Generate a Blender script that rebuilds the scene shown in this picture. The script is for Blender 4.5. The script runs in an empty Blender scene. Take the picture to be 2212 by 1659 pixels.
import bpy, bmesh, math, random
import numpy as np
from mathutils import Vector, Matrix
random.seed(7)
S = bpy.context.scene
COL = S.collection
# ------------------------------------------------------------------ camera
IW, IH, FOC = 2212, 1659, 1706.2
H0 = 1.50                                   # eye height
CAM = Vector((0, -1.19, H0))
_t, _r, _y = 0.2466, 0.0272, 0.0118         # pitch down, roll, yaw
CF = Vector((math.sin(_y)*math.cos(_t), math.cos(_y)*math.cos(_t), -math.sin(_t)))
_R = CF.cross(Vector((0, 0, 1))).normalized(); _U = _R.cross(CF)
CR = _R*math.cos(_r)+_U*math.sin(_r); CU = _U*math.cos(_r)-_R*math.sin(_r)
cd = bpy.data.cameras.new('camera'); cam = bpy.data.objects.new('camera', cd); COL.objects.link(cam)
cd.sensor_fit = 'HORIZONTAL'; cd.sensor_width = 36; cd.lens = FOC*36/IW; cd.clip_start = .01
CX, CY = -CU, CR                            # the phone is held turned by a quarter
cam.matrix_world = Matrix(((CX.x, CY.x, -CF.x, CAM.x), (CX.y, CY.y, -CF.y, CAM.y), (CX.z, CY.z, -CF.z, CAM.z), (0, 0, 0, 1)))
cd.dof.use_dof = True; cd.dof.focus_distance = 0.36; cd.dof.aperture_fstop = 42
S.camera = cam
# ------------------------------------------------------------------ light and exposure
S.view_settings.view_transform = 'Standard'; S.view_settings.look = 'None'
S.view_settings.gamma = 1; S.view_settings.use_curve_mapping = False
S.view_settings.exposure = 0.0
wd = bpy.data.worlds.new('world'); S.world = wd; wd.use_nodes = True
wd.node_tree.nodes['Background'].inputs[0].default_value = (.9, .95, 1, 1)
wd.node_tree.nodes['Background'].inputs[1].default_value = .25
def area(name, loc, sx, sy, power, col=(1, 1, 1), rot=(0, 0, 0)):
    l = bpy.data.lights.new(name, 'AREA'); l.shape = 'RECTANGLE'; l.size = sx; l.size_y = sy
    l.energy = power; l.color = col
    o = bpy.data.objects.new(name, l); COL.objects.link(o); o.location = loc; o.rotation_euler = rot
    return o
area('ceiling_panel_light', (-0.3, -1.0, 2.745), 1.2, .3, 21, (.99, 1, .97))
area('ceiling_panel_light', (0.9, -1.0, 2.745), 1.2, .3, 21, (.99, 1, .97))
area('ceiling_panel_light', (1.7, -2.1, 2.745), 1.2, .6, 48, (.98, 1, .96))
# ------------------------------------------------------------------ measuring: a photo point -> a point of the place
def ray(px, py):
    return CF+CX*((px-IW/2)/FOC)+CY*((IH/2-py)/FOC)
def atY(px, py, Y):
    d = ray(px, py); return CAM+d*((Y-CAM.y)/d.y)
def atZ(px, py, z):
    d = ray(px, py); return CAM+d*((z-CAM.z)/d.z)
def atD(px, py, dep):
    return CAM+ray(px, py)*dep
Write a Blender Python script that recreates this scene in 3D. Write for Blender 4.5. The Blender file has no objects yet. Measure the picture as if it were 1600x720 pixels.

### EXERCISE BRIEF
Copy every line verbatim.

### EXPECTED ANSWER
Generate a Blender script that rebuilds the scene shown in this picture. The script is for Blender 4.5. The script runs in an empty Blender scene. Take the picture to be 2212 by 1659 pixels.
import bpy, bmesh, math, random
import numpy as np
from mathutils import Vector, Matrix
random.seed(7)
S = bpy.context.scene
COL = S.collection
# ------------------------------------------------------------------ camera
IW, IH, FOC = 2212, 1659, 1706.2
H0 = 1.50                                   # eye height
CAM = Vector((0, -1.19, H0))
_t, _r, _y = 0.2466, 0.0272, 0.0118         # pitch down, roll, yaw
CF = Vector((math.sin(_y)*math.cos(_t), math.cos(_y)*math.cos(_t), -math.sin(_t)))
_R = CF.cross(Vector((0, 0, 1))).normalized(); _U = _R.cross(CF)
CR = _R*math.cos(_r)+_U*math.sin(_r); CU = _U*math.cos(_r)-_R*math.sin(_r)
cd = bpy.data.cameras.new('camera'); cam = bpy.data.objects.new('camera', cd); COL.objects.link(cam)
cd.sensor_fit = 'HORIZONTAL'; cd.sensor_width = 36; cd.lens = FOC*36/IW; cd.clip_start = .01
CX, CY = -CU, CR                            # the phone is held turned by a quarter
cam.matrix_world = Matrix(((CX.x, CY.x, -CF.x, CAM.x), (CX.y, CY.y, -CF.y, CAM.y), (CX.z, CY.z, -CF.z, CAM.z), (0, 0, 0, 1)))
cd.dof.use_dof = True; cd.dof.focus_distance = 0.36; cd.dof.aperture_fstop = 42
S.camera = cam
# ------------------------------------------------------------------ light and exposure
S.view_settings.view_transform = 'Standard'; S.view_settings.look = 'None'
S.view_settings.gamma = 1; S.view_settings.use_curve_mapping = False
S.view_settings.exposure = 0.0
wd = bpy.data.worlds.new('world'); S.world = wd; wd.use_nodes = True
wd.node_tree.nodes['Background'].inputs[0].default_value = (.9, .95, 1, 1)
wd.node_tree.nodes['Background'].inputs[1].default_value = .25
def area(name, loc, sx, sy, power, col=(1, 1, 1), rot=(0, 0, 0)):
    l = bpy.data.lights.new(name, 'AREA'); l.shape = 'RECTANGLE'; l.size = sx; l.size_y = sy
    l.energy = power; l.color = col
    o = bpy.data.objects.new(name, l); COL.objects.link(o); o.location = loc; o.rotation_euler = rot
    return o
area('ceiling_panel_light', (-0.3, -1.0, 2.745), 1.2, .3, 21, (.99, 1, .97))
area('ceiling_panel_light', (0.9, -1.0, 2.745), 1.2, .3, 21, (.99, 1, .97))
area('ceiling_panel_light', (1.7, -2.1, 2.745), 1.2, .6, 48, (.98, 1, .96))
# ------------------------------------------------------------------ measuring: a photo point -> a point of the place
def ray(px, py):
    return CF+CX*((px-IW/2)/FOC)+CY*((IH/2-py)/FOC)
def atY(px, py, Y):
    d = ray(px, py); return CAM+d*((Y-CAM.y)/d.y)
def atZ(px, py, z):
    d = ray(px, py); return CAM+d*((z-CAM.z)/d.z)
def atD(px, py, dep):
    return CAM+ray(px, py)*dep
Write a Blender Python script that recreates this scene in 3D. Write for Blender 4.5. The Blender file has no objects yet. Measure the picture as if it were 1600x720 pixels.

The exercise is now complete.